Well guess what? That unused capacity is just about gone, and over the next few years the industry is going to need as much bandwidth as it can get its hands on. This will will have a profound effect on business in Hawaii.
This was the subject of a talk given recently by Ken Wirt, vice president of consumer marketing for telecommunications giant Cisco Systems Inc. to the Hawaii Broadband Task Force, a group of legislators and telecommunications executives who get together monthly to examine issues affecting Hawaii's innovation economy.
The news that Ken delivered was startling. With the growth of video applications on the Internet, the Internet's infra-structure is simply running out of bandwidth. Its capacity will soon be measured in zettabytes (1 zettabyte equals 250 billion DVDs!).
Wirt said that by 2011 about 60 percent of all Internet traffic will be video. Cisco Systems believes that global IP traffic will increase six times from 2007 to 2012. We'll need to deploy gobs of new fiber in this state to keep up with demand.
Why should you care?
Imagine Oahu without an airport that could handle wide-bodied jets, or a dirt road over the Pali instead of a modern highway.
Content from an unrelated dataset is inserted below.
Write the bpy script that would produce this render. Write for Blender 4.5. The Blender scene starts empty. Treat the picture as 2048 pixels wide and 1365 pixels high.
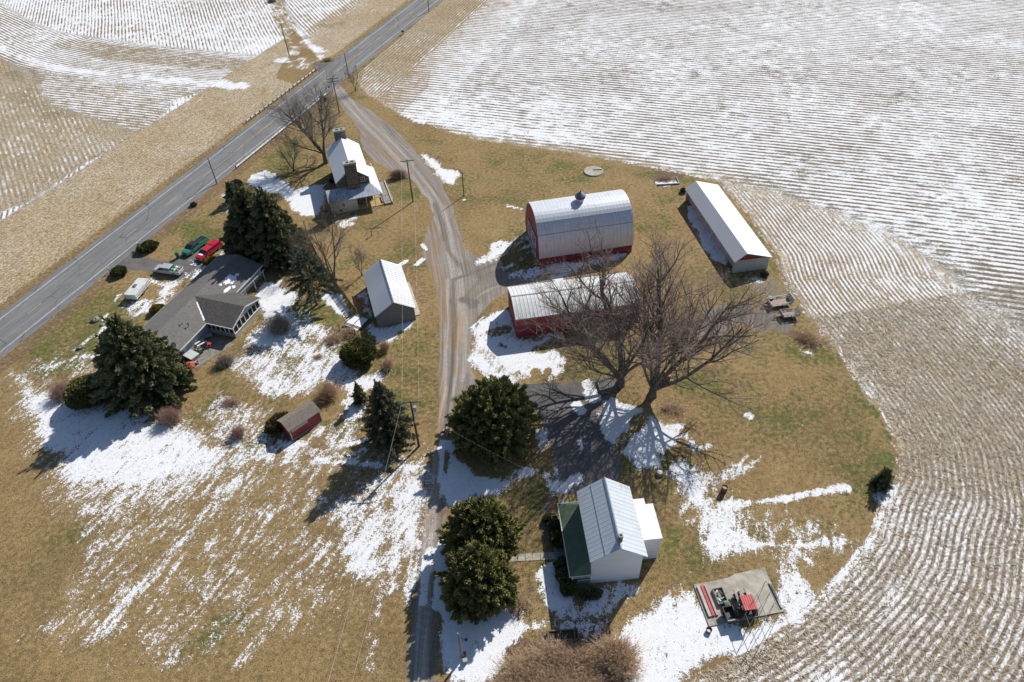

In the same sense, broadband connectivity is a fundamental element to support productivity, growth and competitiveness. In other words, the more bandwidth we utilize, the more productive we become.
Think about the good old days before high-speed telecommunications and fiber-optic technology. Long distance phone calls were super expensive. The mobile phone that we now carry with us everywhere we go - and the Internet that we depend on daily - did not exist.
Wirt said that if we don't improve our state's telecommunications infrastructure, we're simply not going to be as competitive as other tourist or business centers.